In other words, I believe in happy endings. There may not be a Rose Bowl or a BCS bowl in this team’s future, but this still could be a very successful team. And like other Cardinal faithful, I’ll be watching the Arizona game very closely to see whether those beliefs are likely to be rewarded.

•••

• Keith Price finished with numbers surprisingly similar to those of Josh Nunes. The Huskies passer was 19-37 for 177 yards, one touchdown (35 yards to Kasen Williams) and one pick. Nunes was 18-37 for 170 yards, no scores and an interception. Arguably the biggest difference between them was on the ground: Nunes (three carries for minus-15 yards) had a long gain of zero yards on three carries while Price (six for minus-14) had a 10-yard run.

• Washington outrushed Stanford, 136-65, which includes (of course) Bishop Sankey’s demoralizing 61-yard touchdown run to close the third quarter. But the Dawgs finished 4-17 on third downs. The Huskies were 2-3 on fourth down; Stanford missed on its lone fourth-down try.

• I’ve already praised the Cardinal defense, but let me note that the pressure on Price was outstanding. He was sacked three times and hit and harassed on several other plays. Players at all three levels of the Stanford defense generally did a good job of swarming to the ball.

• I know I’m not the only Stanford fan who is thrown by the Cardinal playing two non-Saturday games over the first month of the season. Yes, it’s disconcerting — but the national television exposure of a Thursday night ESPN game is invaluable, and even a Friday night game on the Pac-12 Network draws something of a spotlight. As long as no conference team plays exceeds two (at a pinch, three) regular-season games on a day that doesn’t start with “Satur-” in any given year, I will happily accept this kind of nontraditional scheduling.

• I like what I saw from the Stanford special teams last night. Washington got just 28 yards on three punt returns — pretty good considering the Cardinal punted nine times. Cardinal players Ty Montgomery and Alex Carter also combined for 96 yards on three kickoff returns. Stanford didn’t return any punts, but it seemed the squad came close to blocking a punt on at least two occasions. Moreover, as noted above, Jordan Williamson was flawless. If the Cardinal defense merited an A from its performance, as I would argue, the special teams earned a B+. (Offense? D.) If special teams can maintain this level of performance throughout the season, it will help offset having a mediocre or even subpar offense.

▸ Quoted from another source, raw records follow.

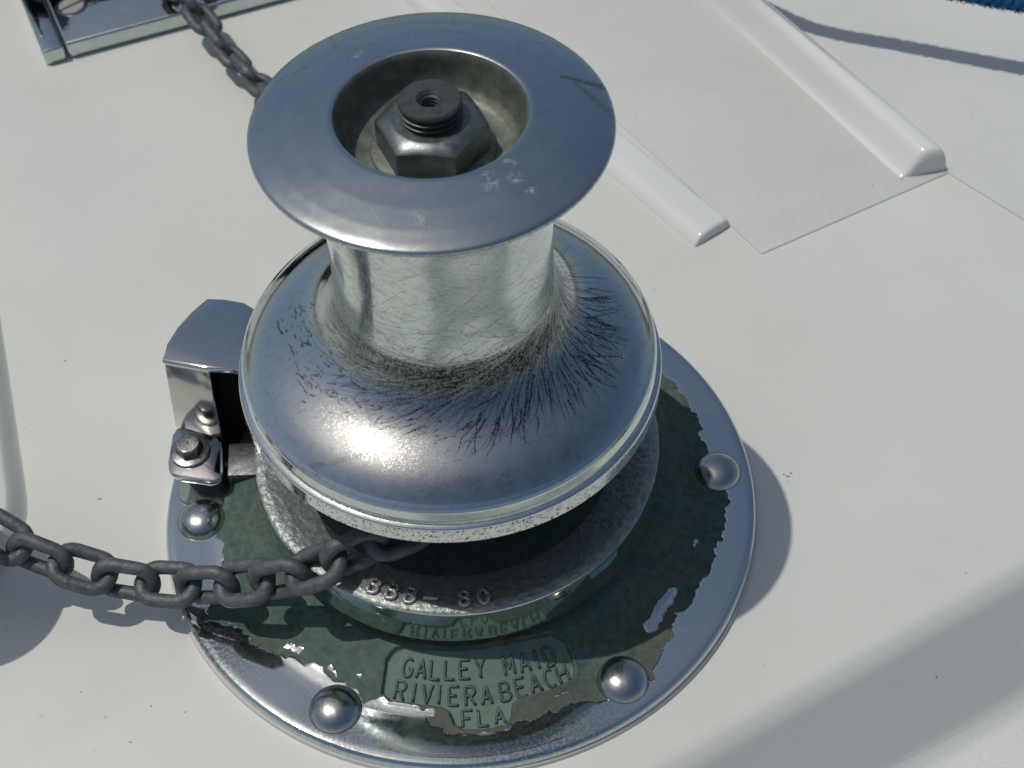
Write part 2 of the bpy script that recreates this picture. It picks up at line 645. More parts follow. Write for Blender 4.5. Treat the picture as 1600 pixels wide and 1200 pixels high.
cv, cf = [], []
for cx, cy, cz, rad in ((.2545, .2015, .0050, .0016), (.2555, .2050, .0068, .0011), (.2345, .1800, DECK + .0008, .0009), (.1478, -.0035, DECK, .0014), (.1495, -.0018, DECK, .0009), (.1462, -.0022, DECK, .0008),
                        (-.1630, .0160, DECK, .0010), (-.2010, -.1000, DECK, .0007), (-.0690, -.1290, DECK, .0006), (-.1180, -.0930, DECK, .0006), (-.1320, -.0890, DECK, .0005), (-.1500, -.0920, DECK, .0007), (-.1390, -.1040, DECK, .0006), (-.1610, -.0800, DECK, .0005)):
    n_ = len(cv)
    k_ = 9
    cv.append((cx, cy, cz + .0004))
    for i in range(k_):
        a = i / k_ * 6.283
        q = rad * random.uniform(.45, 1.15)
        cv.append((cx + q * math.cos(a), cy + q * .6 * math.sin(a), cz + .0001))
    cf += [(n_, n_ + 1 + i, n_ + 1 + (i + 1) % k_) for i in range(k_)]
tag(make('grit', np.array(cv), cf, metal('dark_grit', (.24, .225, .19), (.40, .375, .32), .7, .9, 300, 0, 500, 0.0), None), kind='stuff')

# ------------------------------------------------------------------ windlass
wind = empty('capstan_windlass', (0, 0, DECK), 'worn chrome vertical capstan windlass bolted on the white deck, chain round its base', 'windlass')

# --- base plate: dense polar grid with peeled chrome, recessed name panel
BND = [(174.6, 104.3), (178.7, 105.0), (-173.5, 110.0), (-169.8, 106.5), (-164.3, 109.3), (-157.8, 115.5), (-153.4, 123.4),
       (-150.7, 117.6), (-146.9, 112.9), (-142.1, 113.6), (-135.0, 107.0), (-131.4, 105.8), (-127.4, 103.7), (-122.4, 104.9),
       (-116.7, 105.2), (-114.5, 108.4), (-110.2, 104.8), (-103.6, 105.8), (-101.0, 110.5), (-97.0, 115.6), (-91.0, 117.0), (-85.3, 116.6),
       (-82.2, 114.6), (-76.4, 114.8), (-71.5, 114.8), (-66.7, 117.1), (-61.6, 121.7), (-55.6, 122.6), (-52.0, 118.7),
       (-48.0, 116.0), (-45.3, 115.7), (-42.7, 112.5), (-40.4, 110.6), (-38.6, 114.7), (-35.8, 113.9), (-32.7, 114.0),
       (-30.7, 113.6), (-28.0, 115.7), (-22.7, 115.4), (-19.2, 116.6), (-13.2, 117.9), (-10.8, 116.9), (-9.2, 118.7),
       (-5.2, 118.3), (2.0, 114.3), (7.3, 113.0), (10.3, 112.2), (11.1, 115.0), (21.9, 115.6), (27.8, 116.1), (31.2, 114.6),
       (36, 104), (60, 108), (100, 112), (140, 106)]
PANEL = np.array([[-32.7, -81.6], [-28.0, -80.6], [-18.7, -82.6], [-9.4, -84.2], [0.0, -84.3], [9.5, -83.9], [22.3, -82.0],
                  [31.9, -80.9], [36.8, -83.1], [39.8, -93.5], [38.3, -97.6], [29.7, -100.6], [17.1, -103.4], [13.6, -105.2],
                  [12.6, -111.3], [9.6, -114.0], [0.8, -115.0], [-6.4, -114.4], [-10.3, -112.0], [-11.6, -107.0],
                  [-15.0, -104.2], [-25.8, -101.8], [-34.9, -99.6], [-37.8, -96.4], [-37.1, -91.7], [-35.2, -85.0]]) / 1000


def plate_h(r):
    return np.interp(r, PR, PH)


PR = np.linspace(.045, .1303, 600)
PH = np.interp(PR, [.045, .078, .086, .094, .104, .110, .114, .127, .1292, .1303], [.0125, .0119, .0096, .0062, .0018, .0009, .0008, .0009, .0006, -.0005])
for _k in range(70):
    PH[1:-8] = .25 * PH[:-9] + .5 * PH[1:-8] + .25 * PH[2:-7]


def poly_sd(x, y, P):
    """signed distance to polygon (negative inside)"""
    d = np.full(x.shape, 1e9)
    ins = np.zeros(x.shape, bool)
    for i in range(len(P)):
        a, b = P[i - 1], P[i]
        ex, ey = b - a
        t = np.clip(((x - a[0]) * ex + (y - a[1]) * ey) / (ex * ex + ey * ey), 0, 1)
        d = np.minimum(d, np.hypot(x - a[0] - t * ex, y - a[1] - t * ey))
        c = ((a[1] > y) != (b[1] > y))
        with np.errstate(divide='ignore', invalid='ignore'):
            xi = (b[0] - a[0]) * (y - a[1]) / (b[1] - a[1]) + a[0]
        ins ^= (c & (x < xi))
    return np.where(ins, -d, d)


nth = 1500
rs = np.concatenate([np.linspace(.048, .076, 16, endpoint=False), np.linspace(.076, .1288, 140, endpoint=False),
                     np.linspace(.1288, .1303, 7)])
th = np.linspace(-np.pi, np.pi, nth, endpoint=False)
rr, tg = np.meshgrid(rs, th, indexing='ij')
x, y = rr * np.cos(tg), rr * np.sin(tg)
z = plate_h(rr)
bt = np.array(sorted(BND))
bt = np.vstack([bt[-1] - [360, 0], bt, bt[0] + [360, 0]])
rb = np.interp(np.degrees(tg), bt[:, 0], bt[:, 1]) / 1000
jag = (fbm(x, y, 260, 3, 4) - .5) * .0055
dch = rr - rb - jag
chrome = np.clip(.5 + dch / .0010, 0, 1)
chips = [((85.1, -61.6), (72.9, -77.5), 2.3), ((-76.7, -71.1), (-71.5, -73.8), 1.5), ((-23.6, -106.8), (-18.5, -106.6), 1.7),
         ((-60, -83), (-57, -86), .8), ((98, -40), (99, -38), .5), ((30, -104.5), (35, -103.0), .4), ((-48, -88), (-46, -90), .6)]
for a, b, wd in chips:
    a, b = np.array(a) / 1000, np.array(b) / 1000
    e = b - a
    t = np.clip(((x - a[0]) * e[0] + (y - a[1]) * e[1]) / (e @ e), 0, 1)
    d = np.hypot(x - a[0] - t * e[0], y - a[1] - t * e[1]) + (fbm(x, y, 500, 21) - .5) * .003
    chrome = np.maximum(chrome, np.clip(.5 + (wd / 1000 - d) / .0008, 0, 1))
mask = (tg > R(-125)) & (tg < R(-55)) & (rr > .070)
sd = np.full(x.shape, 1.0)
sd[mask] = poly_sd(x[mask], y[mask], PANEL) + (fbm(x[mask], y[mask], 400, 8) - .5) * .0010
pin = np.clip(.5 - sd / .0012, 0, 1)
pin = pin * pin * (3 - 2 * pin)
chrome *= 1 - np.clip(pin * 2, 0, 1)
z = z - .0021 * pin + .0003 * np.exp(-((sd - .0010) / .0011) ** 2) + chrome * .00018
z = z + (fbm(x, y, 60, 5) - .5) * .00015 * (1 - chrome)
# shallow concentric casting ridges of the bronze
z = z + .00002 * np.sin(rr * 1500 + 2 * fbm(x, y, 40, 9)) * (rr < .112) * (1 - pin) * (1 - chrome)
brown = np.clip(1 - (rb - rr) / .016, 0, 1) * ((tg > R(-105)) & (tg < R(-40))) + .55 * np.clip(1 - (rb - rr) / .008, 0, 1) * (tg > R(20)) * (tg < R(40))
brown = np.clip(brown, 0, 1) * (1 - pin)
pits = np.exp(-(np.degrees(tg) + 80) ** 2 / 240) * .45 * (rr > .105) + .7 * np.exp(-(np.degrees(tg) + 150) ** 2 / 90) + .35 * np.exp(-(np.degrees(tg) + 117) ** 2 / 70)
V = np.stack([x, y, z], -1)
n0 = len(rs)
low = np.stack([np.stack([r_ * np.cos(th), r_ * np.sin(th), np.full(nth, z_)], -1) for r_, z_ in ((.1307, -.0014), (.1308, -.0030), (.1307, -.0062))])
V = np.concatenate([V, low]).reshape(-1, 3)


def ext(a, v):
    return np.concatenate([a, np.full((3, nth), v)])


plate = make('base_plate', V, grid_faces(n0 + 3, nth, True), plate_mat(), wind,
             attrs={'chrome': ext(chrome, 1), 'panel': ext(pin, 0), 'brown': ext(brown, 0), 'pits': ext(pits, .25)})

bead = lathe('sealant_bead', [(.128, -.0035), (.1312, -.0036), (.1315, -.0046), (.1318, -.0058), (.1319, -.0066)], 240, mat_caulk, plate, flip=True)

# dome headed bolts through the plate
dome_prof = [(.0001, .0057), (.002, .0056), (.004, .0053), (.006, .0046), (.0078, .0036), (.0092, .0024), (.0100, .0013), (.0102, .0006), (.0106, .0004), (.0108, -.0004), (.0108, -.003)]
dome_src = None
for ang, rad in ((-177.5, .1148), (-119.3, .1160), (-59.6, .1156), (-1.2, .1150), (60, .115), (120, .115)):
    cx, cy = rad * math.cos(R(ang)), rad * math.sin(R(ang))
    zz = float(plate_h(rad)) + .0004
    if dome_src is None:
        pr = resample(dome_prof, .0006, 1)
        pr[:, 1] += zz
        dome_src = lathe('bolt_head', pr, 56, mat_cap, plate, (cx, cy), flip=True)
        base0 = Vector((cx, cy, 0))
    else:
        o = dome_src.copy()
        COL.objects.link(o)
        o.parent = plate
        o.location = dome_src.location + Vector((cx, cy, 0)) - base0
        # lies on the sloping bronze: same tilt free copy

# --- cast lettering
def arc(cx, cy, rx, ry, a0, a1, n=9):
    return [(cx + rx * math.cos(R(a0 + (a1 - a0) * i / (n - 1))), cy + ry * math.sin(R(a0 + (a1 - a0) * i / (n - 1)))) for i in range(n)]


FONT = {
    'A': [[(0, 0), (.5, 1.6), (1, 0)], [(.2, .55), (.8, .55)]],
    'B': [[(0, 0), (0, 1.6)], [(0, 1.6), (.5, 1.6)] + arc(.5, 1.23, .4, .37, 90, -90) + [(0, .86)], [(.5, .86)] + arc(.5, .43, .48, .43, 90, -90) + [(0, 0)]],
    'C': [arc(.55, .8, .52, .8, 50, 310, 14)],
    'D': [[(0, 0), (0, 1.6)], [(0, 1.6), (.35, 1.6)] + arc(.35, .8, .65, .8, 90, -90, 12) + [(0, 0)]],
    'E': [[(1, 1.6), (0, 1.6), (0, 0), (1, 0)], [(0, .82), (.75, .82)]],
    'F': [[(1, 1.6), (0, 1.6), (0, 0)], [(0, .82), (.75, .82)]],
    'G': [arc(.52, .8, .52, .8, 50, 330, 14) + [(1.0, .72), (.6, .72)]],
    'H': [[(0, 0), (0, 1.6)], [(1, 0), (1, 1.6)], [(0, .8), (1, .8)]],
    'I': [[(.5, 0), (.5, 1.6)]],
    'L': [[(0, 1.6), (0, 0), (.95, 0)]],
    'M': [[(0, 0), (0, 1.6), (.5, .5), (1, 1.6), (1, 0)]],
    'R': [[(0, 0), (0, 1.6)], [(0, 1.6), (.5, 1.6)] + arc(.5, 1.2, .45, .4, 90, -90) + [(0, .8)], [(.45, .8), (1, 0)]],
    'V': [[(0, 1.6), (.5, 0), (1, 1.6)]],
    'Y': [[(0, 1.6), (.5, .8), (1, 1.6)], [(.5, .8), (.5, 0)]],
    '8': [arc(.5, 1.2, .38, .38, 0, 360, 16), arc(.5, .42, .46, .42, 0, 360, 16)],
    '0': [arc(.5, .8, .46, .8, 0, 360, 20)],
    '-': [[(0, .8), (1.5, .8)]],
}


def letter(ch, cx, cy, size, stroke, hfun, mat, parent):
    c = np.array([cx, cy])
    ev = -c / np.linalg.norm(c)
    eu = np.array([ev[1], -ev[0]])
    parts = []
    for k, pl in enumerate(FONT[ch]):
        P = np.array(pl, float)
        # densify
        Q = [P[0]]
        for a, b in zip(P[:-1], P[1:]):
            m = max(1, int(np.linalg.norm(b - a) / .25))
            Q += [a + (b - a) * (i + 1) / m for i in range(m)]
        Q = np.array(Q)
        w_ = 1.5 if ch == '-' else 1.0
        U = (Q[:, 0] - w_ / 2) * size * .56 + rng.normal(0, size * .010, len(Q))
        Vv = (Q[:, 1] - .8) / 1.6 * size
        W = c + U[:, None] * eu + Vv[:, None] * ev
        zz = hfun(np.hypot(W[:, 0], W[:, 1])) + k * .00003
        parts.append(tube_geo(np.c_[W, zz], stroke, 8))
    V, F = join_geo(parts)
    return make('letter', V, F, mat, parent, True, origin=Vector((cx, cy, float(hfun(np.hypot(cx, cy))))))


rows = {'GALLEYMAID': [[-27.0, -88.0], [-21.6, -89.2], [-16.1, -90.3], [-10.3, -90.9], [-4.4, -91.2], [1.7, -91.3], [13.3, -90.9], [19.6, -90.2], [24.8, -89.3], [30.0, -88.3]],
        'RIVIERABEACH': [[-30.7, -95.9], [-25.3, -97.3], [-20.1, -98.6], [-15.3, -99.2], [-9.6, -100.3], [-3.0, -100.9], [3.4, -101.0], [11.0, -100.3], [17.3, -99.2], [23.2, -97.8], [29.2, -96.4], [34.6, -94.7]],
        'FLA': [[-4.9, -109.6], [1.5, -109.8], [7.9, -109.4]]}
for word, pts in rows.items():
    for ch, (px, py) in zip(word, pts):
        letter(ch, px / 1000, py / 1000, .0068, .00064, lambda r: plate_h(r) - .0018, mat_letter, plate)

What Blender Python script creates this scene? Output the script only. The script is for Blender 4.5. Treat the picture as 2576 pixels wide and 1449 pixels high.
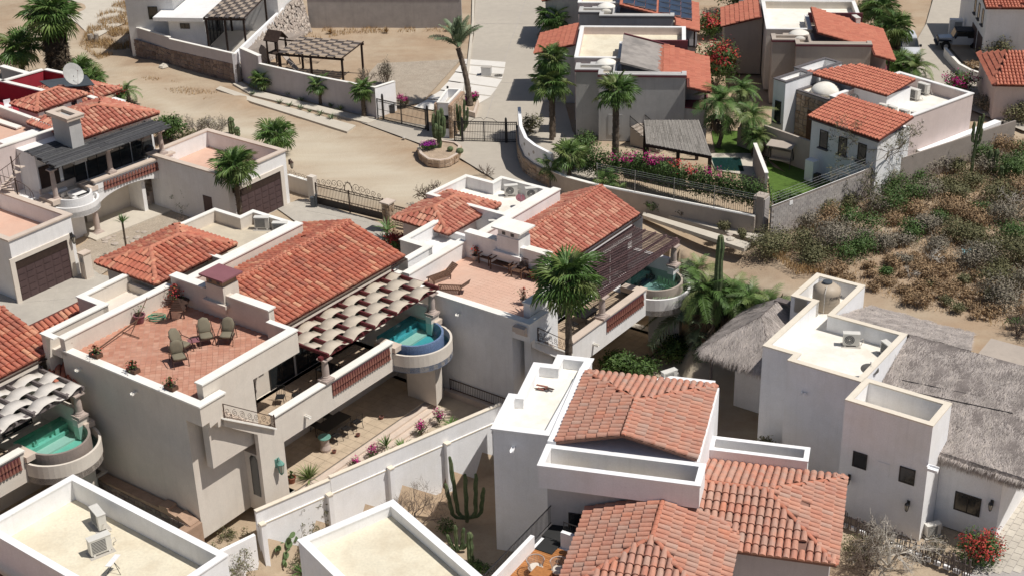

• Like a lot of other Cardinal fans, I’m not very fond of Shaw’s red-on-red Stanford sweatshirt. But if he keeps on winning games, he’s allowed to wear virtually anything he wants on game day as long as it’s colored red and doesn’t have another team’s name on it. Focus on what’s important: Educating players first, running a clean program second, succeeding on the field third and displaying pleasing-to-the-eyes coaching apparel a very, very distant fourth — at best.